Given Data / Assumptions:
Let the fraction be x.The fraction is positive and proper, so 0 < x < 1.The difference between the reciprocal and the fraction is 9 / 20, that is, 1 / x − x = 9 / 20.

Concept / Approach:
We translate the verbal condition into an algebraic equation: 1 / x − x = 9 / 20. Multiplying through by a common denominator removes fractions and gives a quadratic equation in x. We then solve the quadratic, pick the root that fits the description of a positive proper fraction and reject any invalid root.

Step-by-Step Solution:
Step 1: Start with the equation 1 / x − x = 9 / 20.Step 2: Multiply both sides by 20x to clear denominators: 20x * (1 / x) − 20x * x = 20x * 9 / 20.Step 3: Simplify each term: 20 − 20x^2 = 9x.Step 4: Rearrange to standard quadratic form: −20x^2 − 9x + 20 = 0.Step 5: Multiply through by −1 to make the leading coefficient positive: 20x^2 + 9x − 20 = 0.Step 6: Solve the quadratic equation 20x^2 + 9x − 20 = 0 using the quadratic formula.Step 7: The discriminant is 9^2 − 4 * 20 * (−20) = 81 + 1600 = 1681, whose square root is 41.Step 8: So x = [−9 ± 41] / (40). This gives two roots: x1 = (−9 + 41) / 40 = 32 / 40 = 4 / 5 and x2 = (−9 − 41) / 40 = −50 / 40 = −5 / 4.Step 9: Since x must be a positive proper fraction (between 0 and 1), we discard −5 / 4 and keep x = 4 / 5.
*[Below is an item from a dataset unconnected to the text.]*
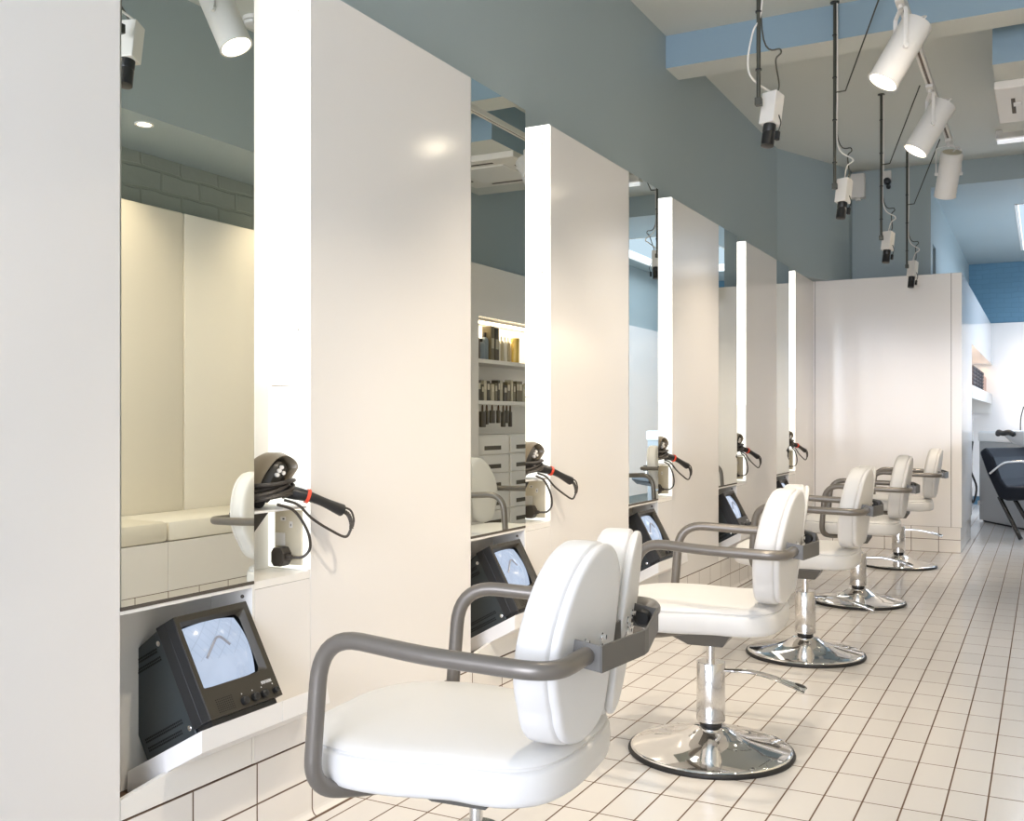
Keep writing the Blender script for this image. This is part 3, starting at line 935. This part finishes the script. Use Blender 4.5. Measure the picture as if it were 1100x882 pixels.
# ================================================================ CEILING EQUIPMENT
# lighting track
TX, TZ = 1.145, 2.735
t = thing('lighting_track', 'white lighting track running above the aisle', 'lighting track', (TX, 0, TZ))
w = MB()
for a, b_ in ((-0.018, -0.006), (0.006, 0.018)): w.box(a, 1.6, 0, b_, 6.9, 0.030)
w.box(-0.006, 1.6, 0.010, 0.006, 6.9, 0.030)
w.build('rail', 'spot_white', t, bevel=0.001)
w = MB().box(-0.0055, 1.6, 0.004, 0.0055, 6.9, 0.0098); w.build('conductor', 'bottle_brown', t)
for y in (1.7, 3.2):
    MB().tube([(0, y, 0.030), (0, y, CZ - TZ)], 0.004, 8).build('suspension_rod', 'spot_white', t)


def make_spot():
    """origin at the pivot; can points down local -Z, rotated by the parent's yoke (baked)"""
    t = thing('track_spotlight', '', 'spotlight', (0, 0, 0), 0, 'white can spotlights on the ceiling track')
    return t


def spot(k, y, aim, label, on=True, drop=0.208):
    t = thing('track_spotlight', label, 'spotlight', (TX, y, TZ), 0, 'white can spotlights on the ceiling track')
    piv = Vector((0, 0, -drop))
    D = Vector(aim).normalized()
    q = D.to_track_quat('-Z', 'Y').to_matrix().to_4x4()
    M = Matrix.Translation(piv) @ q
    R_, L_ = 0.0635, 0.135
    MB().lathe([(0.0005, L_), (R_ * .96, L_), (R_, L_ - .006), (R_, -L_), (R_ + .002, -L_ - .001), (R_ + .002, -L_ - .006), (R_ - .006, -L_ - .006), (R_ - .006, -L_ + .03), (0.001, -L_ + .03)], seg=36, M=M, cap=False).build('can', 'spot_white', t, smooth=True)
    b = MB().lathe([(0.0005, -L_ + .022), (R_ - .018, -L_ + .028), (R_ - .012, -L_ + .020), (0.0005, -L_ + .014)], seg=28, M=M, cap=False).build('bulb', 'bulb_glow' if on else 'spot_white', t, smooth=True)
    MB().lathe([(0.0005, L_ + .002), (R_ - .010, L_ + .002), (R_ - .010, L_ + .0005), (0.0005, L_ + .0005)], seg=28, M=M, cap=False).build('rear_cap', 'cream_plastic', t)
    # yoke: stem and two arms across the can's axis
    side = (M.to_3x3() @ Vector((1, 0, 0)))
    side = Vector((side.x, side.y, 0)).normalized() if abs(side.z) < .95 else Vector((0, 1, 0))
    yk = MB()
    top = Vector((0, 0, -0.032))
    for sg in (-1, 1):
        a = top; b1 = top + side * sg * (R_ + .010) + Vector((0, 0, -.018)); c = piv + side * sg * (R_ + .010)
        yk.tube(fillet([a, b1, c], 0.012, 4), 0.009, 10, flat=.35)
        yk.tube([piv + side * sg * (R_ - .004), piv + side * sg * (R_ + .017)], [.011, .010], 14)
    yk.tube([(0, 0, -0.036), (0, 0, -0.002)], 0.011, 14)
    yk.box(-.017, -.05, -.016, .017, .05, -.0005)
    yk.build('yoke', 'spot_white', t, smooth=True)
    back = M @ Vector((0, 0, L_))
    cb = MB().tube(smooth_path([(0, .03, -.014), (side * .03 + Vector((0.02, .06, -.05))), back + Vector((.03, .02, .03)), back + Vector((0.002, 0, 0))], 6), .0035, 8)
    cb.build('cable', 'spot_white', t, smooth=True)
    if on:
        l = bpy.data.lights.new('spot_lamp', 'SPOT'); l.energy = SPOT_W; l.color = (1.0, 0.86, 0.69)
        l.spot_size = math.radians(76); l.spot_blend = 0.9; l.shadow_soft_size = 0.045
        o = bpy.data.objects.new('spot_lamp', l); COL.objects.link(o); o.parent = t
        o.matrix_local = Matrix.Translation(piv + D * (L_ + .012)) @ q
    return t


spot(0, 2.93, (-0.45, 0.10, -1.0), 'bright white can spotlight seen only in the nearest mirror', drop=0.15)
spot(1, 4.40, (-0.53, -0.22, -1.0), 'largest white can spotlight, nearest on the ceiling track')
spot(2, 5.60, (-0.57, -0.18, -1.0), 'middle white can spotlight of the three in a row, lit')
spot(3, 6.72, (-0.22, 0.58, -1.0), 'lowest, farthest white can spotlight of the row, pointing away')
spot(4, 1.75, (-0.30, 0.25, -1.0), 'white can spotlight nearest the shopfront, above the frame')

spot(5, 3.25, (0.75, 2.1, -1.15), 'added white can spotlight above the frame, brightening the product niche', drop=0.15)  # unseen spot added to brighten the wall opposite the mirrors
spot(6, 2.35, (0.85, 0.9, -1.2), 'added white can spotlight above the frame, brightening the padded bench')  # another unseen spot, added to lift the bench

# security cameras on rods
CX_ = 0.77


def make_cctv(sg=1):
    t = thing('hanging_camera', '', 'camera', (0, 0, 0), 0, 'small video cameras hanging on rods over the chairs')
    # origin: lens tip; rod rises to the ceiling
    D = Vector((-0.07, -0.20, -1.0)).normalized()
    q = D.to_track_quat('-Z', 'Y').to_matrix().to_4x4()
    M = q
    MB().box(-.030, -.028, .083, .030, .028, .205, M=M).build('housing', 'white_plastic', t, bevel=.003)
    MB().lathe([(.018, .0), (.0235, .002), (.0235, .050), (.0215, .054), (.0235, .058), (.0235, .084)], seg=24, M=M).build('lens', 'black_plastic', t, smooth=True)
    MB().box(-.044, -.010, .018, -.030, .006, .052, M=M).build('focus_motor', 'black_plastic', t, bevel=.002)
    lw = MB()
    p0 = M @ Vector((-.036, -.002, .04)); p1 = M @ Vector((-.046, 0, .08)); p2 = M @ Vector((-.034, .0, .115))
    lw.tube(smooth_path([p0, p1, p2], 5), .0022, 8); lw.build('lens_lead', 'black_plastic', t)
    top = M @ Vector((0, 0, .205))
    rx, ry = -0.022, -0.038
    jz = 0.150
    MB().box(rx - .012, ry - .012, jz - .008, rx + .012, ry + .014, jz + .020).build('clamp', 'rod', t, bevel=.002)
    h = CZ - 2.02
    MB().tube([(rx, ry, jz - .004), (rx, ry, h)], .0078, 12).build('drop_rod', 'rod', t, smooth=True)
    MB().lathe([(.022, 0), (.022, .004), (.008, .006)], (rx, ry, h - .007), seg=20, M=None).build('ceiling_plate', 'rod', t)
    br = MB(); br.tube([(rx + .004, ry, 0.62), (rx + .05, ry + .01, 0.625), (rx + .235, ry - .06, h)], .0042, 8); br.build('brace', 'rod', t)
    ti = MB()
    z = jz + .12
    while z < h - .05:
        ti.lathe([(.0115, 0), (.0115, .006)], (rx, ry, z), seg=10); z += .21
    ti.build('cable_ties', 'black_plastic', t)
    if sg > 0:
        c1 = smooth_path([top, top + Vector((.00, 0, .02)), Vector((rx + .06, ry, jz + .10)), Vector((rx + .085, ry, jz + .13)), Vector((rx + .014, ry + .004, jz + .21)), Vector((rx + .013, ry + .002, jz + .5)), Vector((rx + .012, ry, h - .01))], 8)
    else:
        c1 = smooth_path([top, top + Vector((-.01, 0, .008)), Vector((rx - .02, ry - .015, jz + .09)), Vector((rx - .035, ry - .015, jz + .16)), Vector((rx - .018, ry - .01, jz + .26)), Vector((rx + .013, ry + .002, jz + .38)), Vector((rx + .014, ry, h - .01))], 8)
    MB().tube(c1, .0035, 8).build('white_cable', 'white_plastic', t, smooth=True)
    c2 = smooth_path([top + Vector((.008, 0, -.002)), top + Vector((.02, 0, .03)), Vector((rx + .06, ry + .01, jz + .15)), Vector((rx + .078, ry + .01, jz + .185)), Vector((rx + .010, ry + .010, jz + .27)), Vector((rx + .005, ry + .010, h - .01))], 8)
    MB().tube(c2, .0032, 8).build('dark_cable', 'rod', t, smooth=True)
    return t


cc_y = [2.13, 3.70, 5.20, 6.80, 8.15]
cc_lab = ['small video camera on a rod, seen only in the nearest mirror\'s left edge',
          'nearest small white video camera with black lens, leftmost of those hanging on rods',
          'second hanging video camera from the left, its white cable kinked outward',
          'third hanging video camera from the left, below the middle spotlight',
          'farthest and lowest hanging video camera, overlapping the top of the partition']
for i_, (y, lb) in enumerate(zip(cc_y, cc_lab)):
    o = make_cctv(-1 if i_ == 1 else 1)
    o.location = (CX_, y, 2.02); o['label'] = lb

# air conditioning cassette
t = thing('air_conditioner', 'white square ceiling air conditioning unit at upper right', 'air conditioner', (1.43, 5.88, 2.755))
MB().box(0, 0, 0, 0.68, 0.69, 0.045).build('panel', 'white_plastic', t, bevel=.008)
for q in ((0.075, 0.20, 0.095, 0.49), (0.585, 0.20, 0.605, 0.49), (0.20, 0.075, 0.49, 0.095), (0.20, 0.595, 0.49, 0.615)):
    MB().box(q[0], q[1], -0.003, q[2], q[3], 0.004).build('air_slot', 'gap_dark', t)
MB().box(0.15, 0.15, -0.007, 0.53, 0.54, 0.0).build('intake_grille', 'spot_white', t, bevel=.003)
MB().box(0.085, 0.27, -0.009, 0.125, 0.33, -.0005).build('control_box', 'spot_white', t, bevel=.002)
# fluorescent fitting
t = thing('fluorescent_fitting', 'short white fluorescent batten on the ceiling at right edge', 'light fitting', (1.355, 8.05, CZ))
MB().box(0, -0.05, -0.060, 1.2, 0.05, 0).build('housing', 'spot_white', t, bevel=.004)
MB().tube([(0.01, 0.0, -0.075), (1.19, 0.0, -0.075)], 0.015, 14).build('tube', 'tube_glow', t, smooth=True)
# smoke detector
t = thing('smoke_detector', 'round white smoke detector reflected at top of the nearest mirror', 'smoke detector', (1.93, 3.98, CZ - 0.042))
MB().lathe([(0.040, 0), (0.055, .004), (0.060, .014), (0.060, .018)], seg=32).build('sensor_cover', 'spot_white', t, smooth=True)
MB().lathe([(0.052, .018), (0.052, .022)], seg=32).build('sensor_gap', 'gap_dark', t)
MB().lathe([(0.064, .022), (0.064, .042)], seg=32).build('mounting_ring', 'spot_white', t, smooth=True)
# downlights in the bulkhead over the bench
for i, y in enumerate((2.3, 3.48, 4.66)):
    t = thing('downlight', ['round recessed downlight over the bench, nearer the shopfront', 'round recessed downlight glowing in the bulkhead, seen in the nearest mirror', 'round recessed downlight over the far end of the bench'][i], 'downlight', (2.18, y, 2.443), 0, 'downlights over the bench')
    MB().lathe([(0.034, 0.002), (0.045, 0.0), (0.045, 0.007), (0.034, 0.007)], seg=28, cap=False).build('trim_ring', 'spot_white', t, smooth=True)
    MB().lathe([(0.0005, 0.0035), (0.034, 0.0035), (0.034, 0.0065), (0.0005, 0.0065)], seg=28, cap=False).build('lens', 'downlight_glow', t)
    l = bpy.data.lights.new('downlight_lamp', 'SPOT'); l.energy = CEIL_W; l.color = (1.0, .82, .58); l.spot_size = math.radians(120); l.spot_blend = .7; l.shadow_soft_size = .035
    o = bpy.data.objects.new('downlight_lamp', l); COL.objects.link(o); o.parent = t; o.location = (0, 0, -0.01)
# far wall fittings
t = thing('junction_box', 'grey box on the far blue wall beside a hanging camera', 'wall box', (0.275, 8.79, 2.86))
MB().box(-0.075, -0.07, 0.0, 0.075, 0.01, 0.20).build('box', 'white_plastic', t, bevel=.004)
MB().lathe([(.022, -.02), (.025, 0)], (0.02, -.03, 0), seg=18).build('gland', 'white_plastic', t)
t = thing('wall_sensor', 'small round security sensor on the far blue wall', 'sensor', (0.52, 8.80, 2.98))
MB().box(-.03, -.02, 0.0, .03, 0, .09).build('mount', 'white_plastic', t, bevel=.004)
MB().lathe([(.010, .05), (.022, .045), (.030, .02), (.030, 0)], (0, -.02, .0), seg=18, M=Matrix.Rotation(PI / 2, 4, 'X')).build('head', 'black_plastic', t, smooth=True)
MB().lathe([(.010, .04), (.018, .02), (.018, 0)], (0.01, -.02, -.045), seg=14, M=Matrix.Rotation(PI / 2, 4, 'X')).build('lower_head', 'black_plastic', t, smooth=True)
# ================================================================ OPPOSITE SIDE (seen in the mirrors)
BX0, BX1 = 2.04, 2.45
cuts = [-0.1, 1.1, 2.3, 3.5, 4.7, 5.28]
struct(boxs('baseboard_bench', 'wall_tiles_bench', BX0, -0.1, 0.0, 2.60, 5.28, 0.2))
for i, (a, b_) in enumerate(zip(cuts, cuts[1:])):
    tag(boxs('waiting_bench', 'gloss_white', BX0, a, 0.2005, BX1, b_ - .002, 0.435, bevel=.001),
        ['white bench front box beside the shopfront', 'white bench front box left of the mirrored ones', 'white bench front box at the left of the nearest mirror\'s reflection',
         'long white bench front box at the right of the nearest mirror\'s reflection', 'short white bench front box at the far end'][i], 'bench', 'boxes of the waiting bench')
    tag(MB().box(BX0 - .006, a + .002, 0.4355, BX1, b_ - .002, 0.535, bev=.022).build('bench_cushion', 'cream_leather', smooth=True),
        ['cream bench cushion beside the shopfront', 'cream bench cushion left of the mirrored ones', 'cream bench cushion at the left of the nearest mirror\'s reflection',
         'cream bench cushion at the right of the nearest mirror\'s reflection', 'short cream bench cushion at the far end'][i], 'cushion', 'seat cushions of the waiting bench')
cuts = [0.4, 1.6, 2.8, 4.0, 5.2]
for i, (a, b_) in enumerate(zip(cuts, cuts[1:])):
    tag(MB().box(BX1 + .001, a + .002, 0.30, 2.598, b_ - .002, 2.14, bev=.012).build('padded_panel', 'cream_leather', smooth=True),
        ['tall padded cream back panel nearest the shopfront', 'tall padded cream back panel, second from the shopfront',
         'tall padded cream back panel at left of the nearest mirror\'s reflection', 'tall padded cream back panel at right of the nearest mirror\'s reflection'][i], 'padded panel', 'padded back panels behind the bench')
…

Verification / Alternative check:
Check the solution directly. If x = 4 / 5, then 1 / x = 5 / 4. The difference 1 / x − x = 5 / 4 − 4 / 5. Compute this difference: 5 / 4 − 4 / 5 = (25 − 16) / 20 = 9 / 20, which matches the given condition. So 4 / 5 is correct.

Why Other Options Are Wrong:
For x = 3 / 5, we have 1 / x = 5 / 3 and the difference is 5 / 3 − 3 / 5 = (25 − 9) / 15 = 16 / 15, not 9 / 20. For x = 3 / 10, the reciprocal is 10 / 3 and the difference is 10 / 3 − 3 / 10 = (100 − 9) / 30 = 91 / 30, which is far from 9 / 20. The option 5 / 4 is greater than 1, so it is not a proper fraction and is rejected by the conditions of the problem.

Common Pitfalls:
Some learners reverse the order of subtraction and set up x − 1 / x = 9 / 20, which leads to a different equation. Others make algebraic errors when clearing denominators or solving the quadratic. Careful step-by-step manipulation and checking the nature of the roots help avoid these mistakes.

Final Answer:
The positive proper fraction that satisfies the condition is 4/5.